The Price Paid dataset is the best public record of what UK property changed hands for, but it has real gaps. Knowing them is most of the work.

  • Leasehold flag is shown, lease length isn't. Land Registry records whether the sale was freehold or leasehold, but the actual term remaining (and the ground rent) sits on the title document, not in the Price Paid feed.
  • Off-market sales never appear. Anything that swapped hands without a registered Land Registry transfer (some private deals, certain inheritances, transfers between related parties) is invisible.
  • New-build prices may include developer incentives. Stamp duty paid, white goods thrown in, deposit contributions. The headline price is the headline price. Around 1.9% of sales in the most recent twelve months were new builds (HM Land Registry), and they tend to set the top of any local distribution.
  • The price is the price paid, not the value of any chattels. Curtains, carpets, kitchen appliances and garden equipment sometimes get priced separately at completion. Two identical houses can sell at the same headline figure with very different contents staying behind.

What the data shows nationally right now

In the most recent fully-reported year (Feb 2024 to Feb 2025), around 901,000 UK homes changed hands (HM Land Registry). Here's how the most recent twelve months break down by property type.

Property type Median price Sales (12m) YoY median
Detached £415,000 107,566 +1.2%
Semi-detached £270,000 134,411 +1.9%
Terraced £227,500 141,072 +3.4%
Flat or maisonette £223,000 76,846 -5.1%

"Other" property types (10,383 sales, median £315,000) are excluded from the table because the category bundles unusual structures (parking spaces, agricultural land, mixed-use buildings) and the median is hard to interpret. Source: HM Land Registry, refreshed 1 May 2026.

How buyers use sold prices when making an offer

Anchor on actual recent neighbour sales, not the asking price

The asking price is what the seller hopes for. The sold price is what someone actually agreed to. Two doors down for £290,000 last year is far better evidence than a £325,000 listing on a portal, because no money changed hands at the listing price. Local planning activity can shift recent sales too. A refused application down the road may explain why the last sale undershot.

Watch the gap between sales on the same address

A property sold in 2024 and again in 2026 means something changed. It could be a job move or a divorce, but it could also signal hidden problems with the home, neighbours, or area. Long ownership (one sale every fifteen or twenty years) tends to be a positive sign.

Compare price-per-square-metre against true comparables

A flat at £4,000 per square metre and a detached house at £3,500 per square metre is not an arbitrage opportunity. They are two different markets with different buyer pools. Compare like with like, ideally within the same postcode and the same property type, before you trust a per-metre number.

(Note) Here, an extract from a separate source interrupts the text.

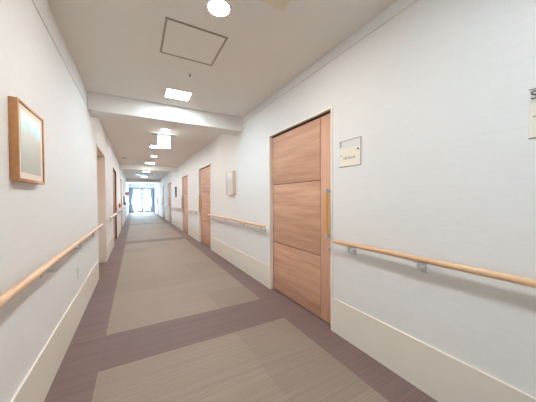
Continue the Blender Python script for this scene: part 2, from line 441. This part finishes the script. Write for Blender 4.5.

Most properties have more sale history than you'd expect

Across the properties checked on Move Insights, 90.6% had at least one prior recorded Land Registry sale, with an average of 1.42 prior sales per property.

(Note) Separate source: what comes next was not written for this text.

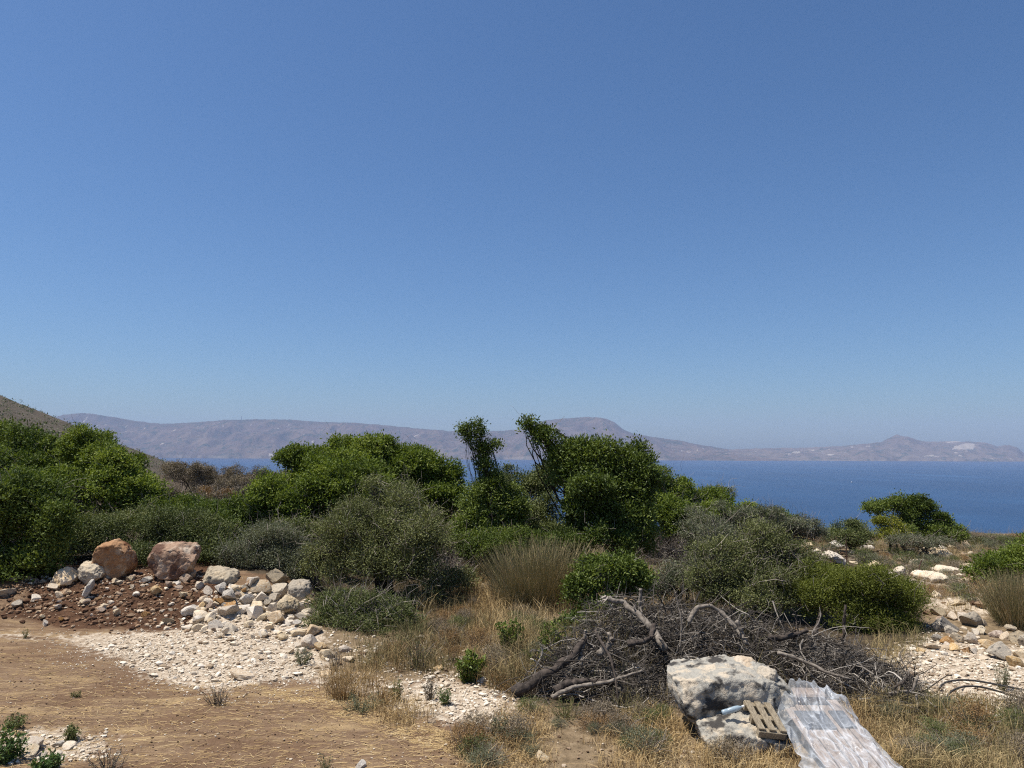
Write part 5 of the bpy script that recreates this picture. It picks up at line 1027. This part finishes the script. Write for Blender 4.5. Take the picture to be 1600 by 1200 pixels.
# bundle at the head of the pallet
bcen = c - l * (L * .5 - .02) + up * .06
V, F = box(bcen, a, l, up, .36, .20, .12, .02); V = V
t2 = thing('brick', 'pinkish brown block at the top end of the covered pallet', 'block', bcen); part('body', V, F, M['pallet_pink'], t2)
# the sheet itself
nu, nv = 210, 300; uu = np.linspace(-.60, .56, nu); vv = np.linspace(-.82, 1.0, nv); U, Vv = np.meshgrid(uu, vv)
ctr = -.08 + .02 * Vv; W_ = .42 + .02 * sstep(-.5, .6, Vv) - .20 * sstep(-.45, -.82, Vv)
un = (U) / .58; u_ = ctr + un * W_
h = .055 + .13 * np.exp(-((Vv + L * .5 - .02) / .17) ** 2) * np.exp(-((u_ + .02) / .22) ** 2) + .07 * np.exp(-((Vv + .42) / .22) ** 2) * np.exp(-((u_ - .24) / .13) ** 2)
fold = u_ * 1.0 + .10 * fbm(Vv * 1.6, U * 1.2, 3, 5)
h = h + .085 * (1 - np.abs(fbm(fold * 4.5, Vv * .7, 3, 21))) ** 4 + .050 * (1 - np.abs(fbm(fold * 9 + Vv * 1.5, Vv * 2.2 - fold * 2, 2, 25))) ** 5 + .030 * np.abs(fbm(fold * 12, Vv * 3.0, 3, 23)) + .010 * fbm(fold * 30, Vv * 3, 3, 27) + .012 * fbm(U * 9, Vv * 9, 3, 29)
u_ = u_ + np.sign(un) * np.abs(un) ** 3 * .07 * fbm(Vv * 3.2, np.sign(un) * 3.0, 3, 41); edge = sstep(.72, 1.0, np.abs(un)); h = h - edge * (.10 + .07 * fbm(Vv * 4, U * 0, 2, 31)) * np.where(un < 0, 1.15, .9) - sstep(-.72, -.82, Vv) * .12
Pp = c + u_[..., None] * a + Vv[..., None] * l + h[..., None] * up
gz = H(Pp[..., 0], Pp[..., 1]) + .012 + .01 * fbm(U * 12, Vv * 12, 2, 33); Pp[..., 2] = np.maximum(Pp[..., 2], gz)
ii = np.arange(nu * nv).reshape(nv, nu); F = np.stack([ii[:-1, :-1], ii[:-1, 1:], ii[1:, 1:], ii[1:, :-1]], -1).reshape(-1, 4)
m, n, o = mat('clear_plastic_film'); gb = nd(n, 'ShaderNodeBsdfPrincipled'); gb.inputs[0].default_value = (.74, .77, .80, 1); gb.inputs['Roughness'].default_value = .16; gb.inputs['Specular IOR Level'].default_value = .7
tr = nd(n, 'ShaderNodeBsdfTransparent'); tr.inputs[0].default_value = (.97, .975, .98, 1); mx = n.nodes.new('ShaderNodeMixShader')
lw = nd(n, 'ShaderNodeLayerWeight'); lw.inputs[0].default_value = .32
cr_ = ntex(n, 9, 5, .6, obj_vec(n), 1.0)
mpf = nd(n, 'ShaderNodeMapping'); mpf.inputs['Scale'].default_value = (5, .8, 2); n.links.new(obj_vec(n), mpf.inputs[0])
fo = ntex(n, 1.6, 1.2, .5, mpf.outputs[0], .8); glint_streak = mth(n, 'POWER', mth(n, 'SUBTRACT', 1.0, mth(n, 'MULTIPLY', mth(n, 'ABSOLUTE', mth(n, 'SUBTRACT', fo, .5)), 16.0), True), 2.0)  # narrow milky streaks painted into the opacity as the film's highlight lines
op = mth(n, 'ADD', mth(n, 'MULTIPLY', mth(n, 'POWER', lw.outputs['Facing'], 1.5), .66), mth(n, 'ADD', mth(n, 'MULTIPLY', mth(n, 'POWER', cr_, 1.5), .22), mth(n, 'MULTIPLY', glint_streak, .30)), True)
n.links.new(op, mx.inputs[0])
bu = nd(n, 'ShaderNodeBump'); bu.inputs['Strength'].default_value = .5; bu.inputs['Distance'].default_value = .02; n.links.new(ntex(n, 16, 4, .6, obj_vec(n), 1.5), bu.inputs['Height']); n.links.new(bu.outputs[0], gb.inputs['Normal'])
n.links.new(tr.outputs[0], mx.inputs[1]); n.links.new(gb.outputs[0], mx.inputs[2]); n.links.new(mx.outputs[0], o.inputs[0])
b0 = Pp.reshape(-1, 3).mean(0); tag(link('plastic_sheet', mesh_from('plastic_sheet', Pp.reshape(-1, 3) - b0, F, m, True), loc=b0), 'crumpled clear plastic sheet draped over the pallet at the bottom right', 'plastic sheet')
# bottle lying in the gap between the two boulders
A_, B_ = PT(1128, 1114, 8.25), PT(1163, 1103, 8.25); ax = norm(B_ - A_); Lb = np.linalg.norm(B_ - A_)
prof = [(0, .010), (.02, .028), (.06, .031), (.22, .031), (.26, .028), (.30, .031), (.60, .031), (.74, .026), (.84, .012), (.90, .011)]
Pb = np.array([A_ + ax * Lb * p[0] for p in prof]); V, F = tubes(Pb[None], np.array([[p[1] * .95 for p in prof]]), 14)
m, n, o = mat('dusty_blue_plastic'); b = bsdf(n, o, (.36, .45, .50), .25, .6); b.inputs['Alpha'].default_value = .75
bt = thing('plastic_bottle', 'dusty bluish plastic bottle wedged between the two grey boulders', 'bottle', A_); part('body', V, F, m, bt, smooth=True)
V, F = tubes(np.stack([A_ + ax * Lb * .89, A_ + ax * Lb * .99, A_ + ax * Lb])[None], np.array([[.0135, .0135, .001]]), 12); m, n, o = mat('pale_bottle_cap'); bsdf(n, o, (.62, .60, .55), .5, .4); part('cap', V, F, m, bt)

# ------------------------------------------------------------------ on the sea and the far ridge
d = PT(1331, 754, 1.0) - CAM; kk = (SEA - CAM[2]) / d[2]; bp = CAM + d * kk; sc = bp[1] / FPX * .9
m, n, o = mat('white_boat_paint'); bsdf(n, o, (.8, .8, .78), .4, .4); t = thing('boat', 'tiny white boat on the blue sea at the right', 'boat', bp)
L_, Wb = sc * 4.0, sc * 1.2; xs_ = np.linspace(-.5, .5, 9); A = []
for x in xs_:
    wv = Wb * .5 * (1 - max(0, x * 2) ** 2.2) ** .8 + .01; A.append([(x * L_, -wv, sc * .9), (x * L_, -wv * .6, -.2), (x * L_, wv * .6, -.2), (x * L_, wv, sc * .9)])
V = np.array(A).reshape(-1, 3) + bp; ii = np.arange(36).reshape(9, 4); F = np.concatenate([np.stack([ii[:-1, j], ii[1:, j], ii[1:, (j + 1) % 4], ii[:-1, (j + 1) % 4]], -1) for j in range(4)]); part('hull', V, F, m, t)
V, F = box(bp + np.array([-L_ * .08, 0, sc * 1.4]), np.array([1., 0, 0]), np.array([0, 1., 0]), np.array([0, 0, 1.]), L_ * .35, Wb * .7, sc * 1.0, .2); part('cabin', V, F, m, t)
pm = PT(377, 657, 17800.); pm[2] -= 20; V, F = bar(pm, pm + np.array([0, 0, 125.]), 5.0, 5)
A = Acc(); A.add(V, F)
for z_ in (70, 105):
    V2, F2 = bar(pm + np.array([-12., 0, z_]), pm + np.array([12., 0, z_]), 3.0, 4); A.add(V2, F2)
V, F, _ = A.get(); m, n, o = mat('mast_steel'); bsdf(n, o, (.30, .30, .31), .6, .3); tag(link('radio_mast', mesh_from('radio_mast', V - pm, F, m), loc=pm), 'thin radio mast on the crest of the far mountain at the left', 'mast')

# ------------------------------------------------------------------ air
HZ = (-16300., 16300., -4300., 21800., SEA - 31, 900.)
bm = bmesh.new(); bmesh.ops.create_cube(bm, size=1)
for v in bm.verts: v.co = Vector((HZ[0] if v.co.x < 0 else HZ[1], HZ[2] if v.co.y < 0 else HZ[3], HZ[4] if v.co.z < 0 else HZ[5]))
me = bpy.data.meshes.new('haze'); bm.to_mesh(me); bm.free()
m, n, o = mat('haze_air'); pv = n.nodes.new('ShaderNodeVolumePrincipled'); pv.inputs['Color'].default_value = (.56, .69, 1.0, 1); pv.inputs['Density'].default_value = 3.9e-5; pv.inputs['Anisotropy'].default_value = 0.0
n.links.new(pv.outputs[0], o.inputs['Volume']); me.materials.append(m); hz = link('haze', me); tag(hz, kind='stuff')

Older properties carry more sale history, and that history is one of the most useful inputs to a sensible offer. A house that turns over every twenty years tells you one thing; a flat sold three times in five years tells you something quite different.

Common questions

We refresh from HM Land Registry monthly. The most recent sales typically take two to three months to appear, because solicitors and conveyancers submit transfers in batches after completion. Our latest refresh was 1 May 2026, covering transactions up to 27 February 2026.
Three usual reasons. The sale completed in the last two to three months and the Land Registry transfer is still being processed. Or it was a non-standard transaction (probate, gift, transfer of part) which Land Registry handles differently. Or the property is in Scotland or Northern Ireland, which use separate registries.
Land Registry records whether a sale was freehold or leasehold, and we show that flag against each transaction. Lease length itself is not in the Price Paid dataset. For the lease term and ground rent, you would need the official Land Registry title document, which we link to from the full report.
When only part of a registered title is sold (a strip of garden, a parking space carved off, a paddock split from a farm), Land Registry treats it as a separate type of transaction. These appear in the Price Paid dataset with the same property address but at prices that don't reflect the value of the main building. We flag these where we can.
Sale prices in our reports come from HM Land Registry, which covers England and Wales. Scotland (Registers of Scotland) and Northern Ireland (Land and Property Services) keep their own registers, with different release schedules. We do not currently include Scottish or Northern Irish sale data.
No. The report is an informational summary built from public data. It is not a substitute for the official searches your conveyancer will commission, or for a structural survey. Use it to inform your offer and to spot questions worth asking before you instruct.